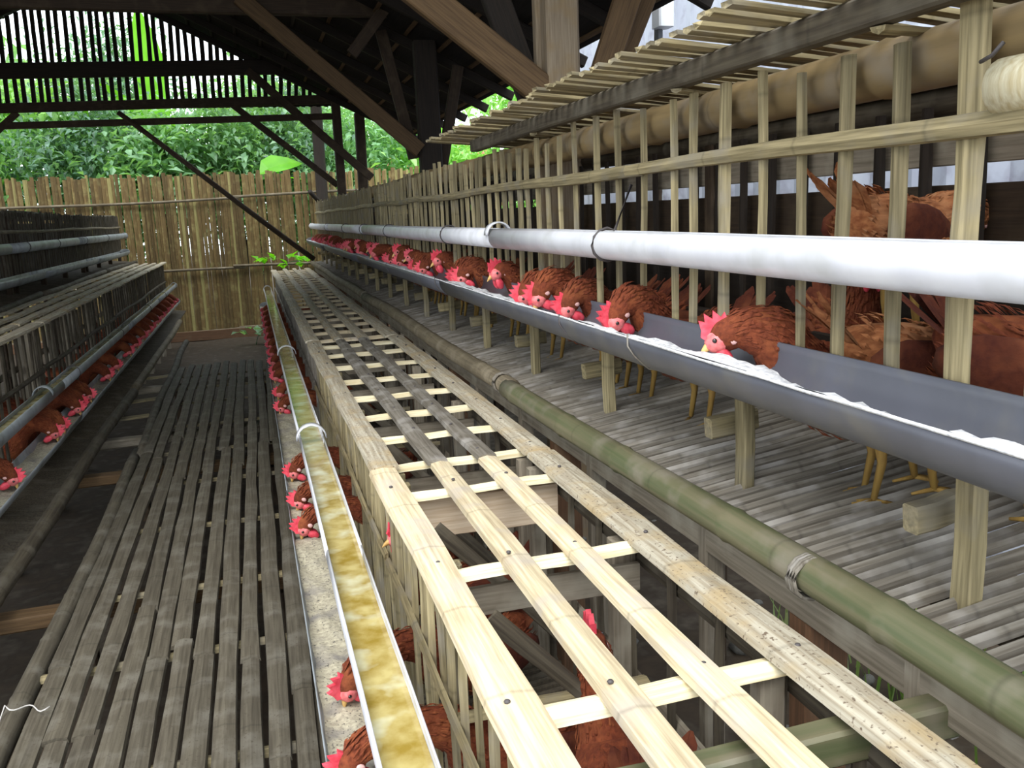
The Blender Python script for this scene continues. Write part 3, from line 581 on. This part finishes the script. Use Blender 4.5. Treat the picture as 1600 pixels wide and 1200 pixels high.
# ------------------------------------------------------------------ hens
def catmull(P, sub):
    out = []
    for i in range(len(P)-1):
        p0, p1, p2, p3 = P[max(i-1, 0)], P[i], P[i+1], P[min(i+2, len(P)-1)]
        for s in range(sub):
            t = s/sub; out.append([.5*((2*b)+(-a+c)*t+(2*a-5*b+4*c-d)*t*t+(-a+3*b-3*c+d)*t**3) for a, b, c, d in zip(p0, p1, p2, p3)])
    out.append(list(P[-1])); return out
TRUNK = [(.205, .305, .012, .016), (.17, .292, .045, .05), (.11, .262, .075, .083), (.03, .236, .088, .093), (-.05, .238, .08, .09)]
def hen_proto(neck, fwd, seed, rough_=.0):
    """neck: list of (x, z, half width, half height) after the trunk, last = skull; fwd: beak direction (x, z)"""
    r = random.Random(seed); P = catmull(TRUNK+neck, 4); rings = []; n = 14
    for i, (x, z, wv, hv) in enumerate(P):
        a = P[max(i-1, 0)]; b = P[min(i+1, len(P)-1)]; t = Vector((b[0]-a[0], 0, b[1]-a[1])).normalized(); nn = Vector((-t.z, 0, t.x))
        if nn.length < .1: nn = Vector((0, 0, 1))
        rings.append([Vector((x, 0, z))+Vector((0, 1, 0))*wv*cos(2*pi*j/n)*(1+r.uniform(-.03, .03))+nn*hv*sin(2*pi*j/n)*(1+r.uniform(-.03, .03)) for j in range(n)])
    d = {'body': sweep(rings)}
    hx, hz = neck[-2][0], neck[-2][1]; F = Vector((fwd[0], 0, fwd[1])).normalized(); U = Vector((F.z, 0, -F.x)) if F.x < 0 and F.z < 0 else Vector((-F.z, 0, F.x))
    U = Vector((F.z, 0, -F.x));  S = Vector((0, 1, 0))
    if U.z < -.2: U = -U
    H = Matrix((F, S, U)).transposed().to_4x4(); H.translation = Vector((hx, 0, hz))        # local x = beak direction, z = crown
    # comb: serrated plate
    prof = [(-.030, .020), (-.034, .046), (-.022, .040), (-.014, .062), (-.004, .046), (.006, .066), (.014, .048), (.024, .058), (.030, .036), (.038, .024), (.030, .008), (0, .016)]
    v = [H @ Vector((x, y, z)) for y in (-.006, .006) for x, z in prof]; k = len(prof)
    f = [tuple(range(k-1, -1, -1)), tuple(range(k, 2*k))]+[(j, (j+1) % k, k+(j+1) % k, k+j) for j in range(k)]
    d['comb'] = Proto(v, f)
    d['face'] = blob((.010, 0, -.002), .031, .0315, .027, 10, 6, H)
    # beak: tapering, hooked
    rg = []
    for q, (x, z, rr) in enumerate(((.022, .0, .013), (.036, -.002, .0105), (.050, -.006, .006), (.060, -.012, .0012))): rg.append([H @ Vector((x, rr*.8*cos(2*pi*j/8), z+rr*sin(2*pi*j/8))) for j in range(8)])
    d['beak'] = sweep(rg)
    for s_, nm in ((-1, 'wattle_a'), (1, 'wattle_b')): d[nm] = blob((.016, s_*.015, -.040), .017, .009, .027, 8, 6, H)
    for s_, nm in ((-1, 'lobe_a'), (1, 'lobe_b')): d[nm] = blob((-.018, s_*.029, -.012), .009, .004, .011, 8, 5, H)
    for s_, nm in ((-1, 'eye_a'), (1, 'eye_b')): d[nm] = blob((.016, s_*.030, .007), .0055, .004, .0055, 8, 5, H)
    # hackle and saddle feathers lying back over neck and trunk
    pl = []
    for q in range(700):
        i = r.randrange(5, len(P)-7); x, z, wv, hv = P[i]; a = P[i-1]; b = P[i+1]; t = Vector((a[0]-b[0], 0, a[1]-b[1])).normalized(); nn = Vector((-t.z, 0, t.x))
        an = r.uniform(0, 2*pi); o_ = S*wv*cos(an)+nn*hv*sin(an); nm_ = (S*cos(an)/wv+nn*sin(an)/hv).normalized(); sd_ = t.cross(nm_).normalized()
        L = r.uniform(.025, .045); w_ = r.uniform(.003, .0055); p0 = Vector((x, 0, z))+o_*.985; tip = p0+t*L+nm_*r.uniform(.001, .007); mid_ = p0+t*L*.6+nm_*.006
        pl.append((Proto([p0, mid_-sd_*w_, tip, mid_+sd_*w_, mid_+nm_*.002], [(0, 1, 4), (1, 2, 4), (2, 3, 4), (3, 0, 4)]), Matrix()))
    d['plumage'] = merge(pl)
    # tail: fan of feathers
    tl = []
    for i in range(7):
        a = radians(-24+8*i); up = radians(48+r.uniform(-8, 8)); L = .13+r.uniform(-.02, .02)
        dirv = Vector((cos(up)*cos(a), sin(a)*.8, sin(up))); side = Vector((-sin(a), cos(a), 0)); b0 = Vector((.165, .010*(i-3), .287))
        nrm = dirv.cross(side).normalized(); pts = []
        for q, wv in ((0, .012), (.5, .02), (.85, .018), (1, .004)): c = b0+dirv*L*q; pts += [c-side*wv, c+nrm*.004, c+side*wv]
        ff = []
        for q in range(3): ff += [(3*q, 3*q+1, 3*q+4, 3*q+3), (3*q+1, 3*q+2, 3*q+5, 3*q+4)]
        tl.append((Proto(pts, ff), Matrix()))
    d['tail'] = merge(tl)
    for s_, nm in ((-1, 'wing_a'), (1, 'wing_b')):
        W = blob((0, 0, 0), .115, .016, .062, 12, 7); Mw = Matrix.Translation((.065, s_*.083, .252)) @ Matrix.Rotation(radians(-12), 4, 'Y') @ Matrix.Rotation(s_*radians(6), 4, 'Z'); d[nm] = Proto([Mw @ p for p in W.v], W.f, True)
    for s_, nm in ((-1, 'leg_a'), (1, 'leg_b')):
        y = s_*.042; parts = [(tube([(.02, y, .19), (.03, y, .095), (.015, y, .012)], [.022, .010, .007]), Matrix())]
        for ang in (-25, 0, 25, 180): parts.append((tube([(.015, y, .012), (.015-.045*cos(radians(ang)), y+.045*sin(radians(ang)), .004)], [.006, .003], 5), Matrix()))
        d[nm] = merge(parts)
    return d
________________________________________
### Directions for this task:
Leave out all pictures, then copy the remaining material exactly.

### The solution:
The Blender Python script for this scene continues. Write part 3, from line 581 on. This part finishes the script. Use Blender 4.5. Treat the picture as 1600 pixels wide and 1200 pixels high.
# ------------------------------------------------------------------ hens
def catmull(P, sub):
    out = []
    for i in range(len(P)-1):
        p0, p1, p2, p3 = P[max(i-1, 0)], P[i], P[i+1], P[min(i+2, len(P)-1)]
        for s in range(sub):
            t = s/sub; out.append([.5*((2*b)+(-a+c)*t+(2*a-5*b+4*c-d)*t*t+(-a+3*b-3*c+d)*t**3) for a, b, c, d in zip(p0, p1, p2, p3)])
    out.append(list(P[-1])); return out
TRUNK = [(.205, .305, .012, .016), (.17, .292, .045, .05), (.11, .262, .075, .083), (.03, .236, .088, .093), (-.05, .238, .08, .09)]
def hen_proto(neck, fwd, seed, rough_=.0):
    """neck: list of (x, z, half width, half height) after the trunk, last = skull; fwd: beak direction (x, z)"""
    r = random.Random(seed); P = catmull(TRUNK+neck, 4); rings = []; n = 14
    for i, (x, z, wv, hv) in enumerate(P):
        a = P[max(i-1, 0)]; b = P[min(i+1, len(P)-1)]; t = Vector((b[0]-a[0], 0, b[1]-a[1])).normalized(); nn = Vector((-t.z, 0, t.x))
        if nn.length < .1: nn = Vector((0, 0, 1))
        rings.append([Vector((x, 0, z))+Vector((0, 1, 0))*wv*cos(2*pi*j/n)*(1+r.uniform(-.03, .03))+nn*hv*sin(2*pi*j/n)*(1+r.uniform(-.03, .03)) for j in range(n)])
    d = {'body': sweep(rings)}
    hx, hz = neck[-2][0], neck[-2][1]; F = Vector((fwd[0], 0, fwd[1])).normalized(); U = Vector((F.z, 0, -F.x)) if F.x < 0 and F.z < 0 else Vector((-F.z, 0, F.x))
    U = Vector((F.z, 0, -F.x));  S = Vector((0, 1, 0))
    if U.z < -.2: U = -U
    H = Matrix((F, S, U)).transposed().to_4x4(); H.translation = Vector((hx, 0, hz))        # local x = beak direction, z = crown
    # comb: serrated plate
    prof = [(-.030, .020), (-.034, .046), (-.022, .040), (-.014, .062), (-.004, .046), (.006, .066), (.014, .048), (.024, .058), (.030, .036), (.038, .024), (.030, .008), (0, .016)]
    v = [H @ Vector((x, y, z)) for y in (-.006, .006) for x, z in prof]; k = len(prof)
    f = [tuple(range(k-1, -1, -1)), tuple(range(k, 2*k))]+[(j, (j+1) % k, k+(j+1) % k, k+j) for j in range(k)]
    d['comb'] = Proto(v, f)
    d['face'] = blob((.010, 0, -.002), .031, .0315, .027, 10, 6, H)
    # beak: tapering, hooked
    rg = []
    for q, (x, z, rr) in enumerate(((.022, .0, .013), (.036, -.002, .0105), (.050, -.006, .006), (.060, -.012, .0012))): rg.append([H @ Vector((x, rr*.8*cos(2*pi*j/8), z+rr*sin(2*pi*j/8))) for j in range(8)])
    d['beak'] = sweep(rg)
    for s_, nm in ((-1, 'wattle_a'), (1, 'wattle_b')): d[nm] = blob((.016, s_*.015, -.040), .017, .009, .027, 8, 6, H)
    for s_, nm in ((-1, 'lobe_a'), (1, 'lobe_b')): d[nm] = blob((-.018, s_*.029, -.012), .009, .004, .011, 8, 5, H)
    for s_, nm in ((-1, 'eye_a'), (1, 'eye_b')): d[nm] = blob((.016, s_*.030, .007), .0055, .004, .0055, 8, 5, H)
    # hackle and saddle feathers lying back over neck and trunk
    pl = []
    for q in range(700):
        i = r.randrange(5, len(P)-7); x, z, wv, hv = P[i]; a = P[i-1]; b = P[i+1]; t = Vector((a[0]-b[0], 0, a[1]-b[1])).normalized(); nn = Vector((-t.z, 0, t.x))
        an = r.uniform(0, 2*pi); o_ = S*wv*cos(an)+nn*hv*sin(an); nm_ = (S*cos(an)/wv+nn*sin(an)/hv).normalized(); sd_ = t.cross(nm_).normalized()
        L = r.uniform(.025, .045); w_ = r.uniform(.003, .0055); p0 = Vector((x, 0, z))+o_*.985; tip = p0+t*L+nm_*r.uniform(.001, .007); mid_ = p0+t*L*.6+nm_*.006
        pl.append((Proto([p0, mid_-sd_*w_, tip, mid_+sd_*w_, mid_+nm_*.002], [(0, 1, 4), (1, 2, 4), (2, 3, 4), (3, 0, 4)]), Matrix()))
    d['plumage'] = merge(pl)
    # tail: fan of feathers
    tl = []
    for i in range(7):
        a = radians(-24+8*i); up = radians(48+r.uniform(-8, 8)); L = .13+r.uniform(-.02, .02)
        dirv = Vector((cos(up)*cos(a), sin(a)*.8, sin(up))); side = Vector((-sin(a), cos(a), 0)); b0 = Vector((.165, .010*(i-3), .287))
        nrm = dirv.cross(side).normalized(); pts = []
        for q, wv in ((0, .012), (.5, .02), (.85, .018), (1, .004)): c = b0+dirv*L*q; pts += [c-side*wv, c+nrm*.004, c+side*wv]
        ff = []
        for q in range(3): ff += [(3*q, 3*q+1, 3*q+4, 3*q+3), (3*q+1, 3*q+2, 3*q+5, 3*q+4)]
        tl.append((Proto(pts, ff), Matrix()))
    d['tail'] = merge(tl)
    for s_, nm in ((-1, 'wing_a'), (1, 'wing_b')):
        W = blob((0, 0, 0), .115, .016, .062, 12, 7); Mw = Matrix.Translation((.065, s_*.083, .252)) @ Matrix.Rotation(radians(-12), 4, 'Y') @ Matrix.Rotation(s_*radians(6), 4, 'Z'); d[nm] = Proto([Mw @ p for p in W.v], W.f, True)
    for s_, nm in ((-1, 'leg_a'), (1, 'leg_b')):
        y = s_*.042; parts = [(tube([(.02, y, .19), (.03, y, .095), (.015, y, .012)], [.022, .010, .007]), Matrix())]
        for ang in (-25, 0, 25, 180): parts.append((tube([(.015, y, .012), (.015-.045*cos(radians(ang)), y+.045*sin(radians(ang)), .004)], [.006, .003], 5), Matrix()))
        d[nm] = merge(parts)
    return d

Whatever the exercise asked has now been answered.